TASK DESCRIPTION: Look below and pull out each line with the word "pixels".
-- Start SUPPLIED INFORMATION --
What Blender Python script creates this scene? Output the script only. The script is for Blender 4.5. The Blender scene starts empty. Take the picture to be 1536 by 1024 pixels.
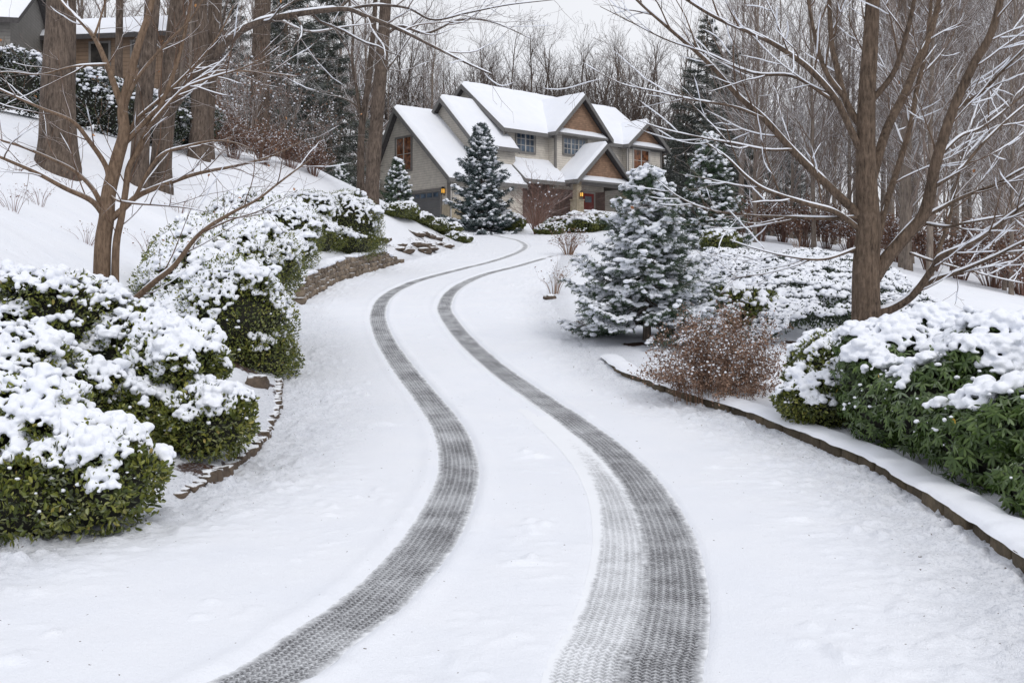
import bpy, math, random
import numpy as np
from mathutils import Vector, Matrix

random.seed(7)
SC = bpy.context.scene
COL = SC.collection
F = 1493.0           # focal length in photo pixels (1536 wide)
CX, HY = 768.0, 430.0
CAMZ = 1.7

# ------------------------------------------------------------------ noise
def _hash(ix, iy, iz, seed):
    h = (ix.astype(np.int64) * 374761393 + iy.astype(np.int64) * 668265263 + iz.astype(np.int64) * 2147483647 + seed * 974711) & 0xffffffff
    h = ((h ^ (h >> 13)) * 1274126177) & 0xffffffff
    h = ((h ^ (h >> 16)) * 2246822519) & 0xffffffff
    return ((h ^ (h >> 15)) & 0xffffff) / float(0xffffff)

def vnoise(p, seed=0):
    p = np.asarray(p, float)
    i = np.floor(p).astype(np.int64)
    f = p - i
    f = f * f * (3 - 2 * f)
    r = 0
    for dx in (0, 1):
        wx = f[:, 0] if dx else 1 - f[:, 0]
        for dy in (0, 1):
            wy = f[:, 1] if dy else 1 - f[:, 1]
            for dz in (0, 1):
                wz = f[:, 2] if dz else 1 - f[:, 2]
                r = r + wx * wy * wz * _hash(i[:, 0] + dx, i[:, 1] + dy, i[:, 2] + dz, seed)
    return r

def fbm(p, oct=3, seed=0):
    p = np.asarray(p, float)
    a, s, t = 1.0, 0, 0
    for o in range(oct):
        s = s + a * vnoise(p * 2 ** o + 17.3 * o, seed + o)
        t += a
        a *= .5
    return s / t

def n2(x, y, sc, oct=3, seed=0):
    p = np.stack([np.ravel(x) * sc, np.ravel(y) * sc, np.zeros(np.size(x))], 1)
    return (fbm(p, oct, seed) - .5).reshape(np.shape(x))

def sstep(a, b, x):
    t = np.clip((x - a) / (b - a), 0, 1)
    return t * t * (3 - 2 * t)

# ------------------------------------------------------------------ terrain
PY = np.array([-60, 0, 7, 10, 14, 18, 23, 29, 35, 45, 55, 62, 68, 80, 140, 900.])
PZ = np.array([0, 0, 0, .03, .22, .6, 1.1, 1.74, 2.4, 3.5, 4.6, 5.25, 5.6, 5.75, 6.2, 8.])
_yy = np.arange(-60, 900, .1)
_k = np.exp(-np.linspace(-2, 2, 41) ** 2)
_pz = np.interp(_yy, PY, PZ)
_pz = np.convolve(np.pad(_pz, 20, mode='edge'), _k / _k.sum(), 'valid')
def Pf(y): return np.interp(y, _yy, _pz)

def ray_road(px, py):
    """where the line of sight through a photo pixel meets the driveway's profile"""
    ys = np.arange(2.0, 75, .02)
    z = CAMZ + (HY - py) / F * ys
    k = np.argmax(z <= Pf(ys)) if np.any(z <= Pf(ys)) else np.argmin(z - Pf(ys))
    y = ys[k]
    return (px - CX) / F * y, y

LE = [(-3.6, -20)] + [(-4.9, 0), (-4.2, 3.5)] + [ray_road(*p) for p in [(0, 815), (120, 792), (230, 765), (340, 720), (400, 668), (420, 615), (424, 560), (440, 500), (452, 452), (500, 424), (580, 400), (650, 382), (690, 370)]] + [(-2.3, 50), (-3.2, 54), (-5.5, 57), (-8.5, 60), (-10, 66), (-10, 70)]
RE = [(1.2, -20), (1.9, 0), (2.55, 3)] + [ray_road(*p) for p in [(1536, 866), (1440, 793), (1300, 704), (1200, 662), (1110, 626), (1000, 592), (930, 565), (855, 495), (822, 450), (822, 420), (840, 390)]] + [(2.5, 47), (3.2, 52), (3.3, 57), (1.0, 61), (-2, 63.5), (-4, 66), (-4, 70)]
def curve(pts):
    a = np.array(sorted(pts, key=lambda p: p[1]))
    yy = np.arange(-20, 70, .1)
    x = np.interp(yy, a[:, 1], a[:, 0])
    k = np.exp(-np.linspace(-2, 2, 13) ** 2)
    x = np.convolve(np.pad(x, 6, mode='edge'), k / k.sum(), 'valid')
    return lambda y: np.interp(y, yy, x)
Lf, Rf = curve(LE), curve(RE)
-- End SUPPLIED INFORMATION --
EXERCISE RESULT:
What Blender Python script creates this scene? Output the script only. The script is for Blender 4.5. The Blender scene starts empty. Take the picture to be 1536 by 1024 pixels.
F = 1493.0           # focal length in photo pixels (1536 wide)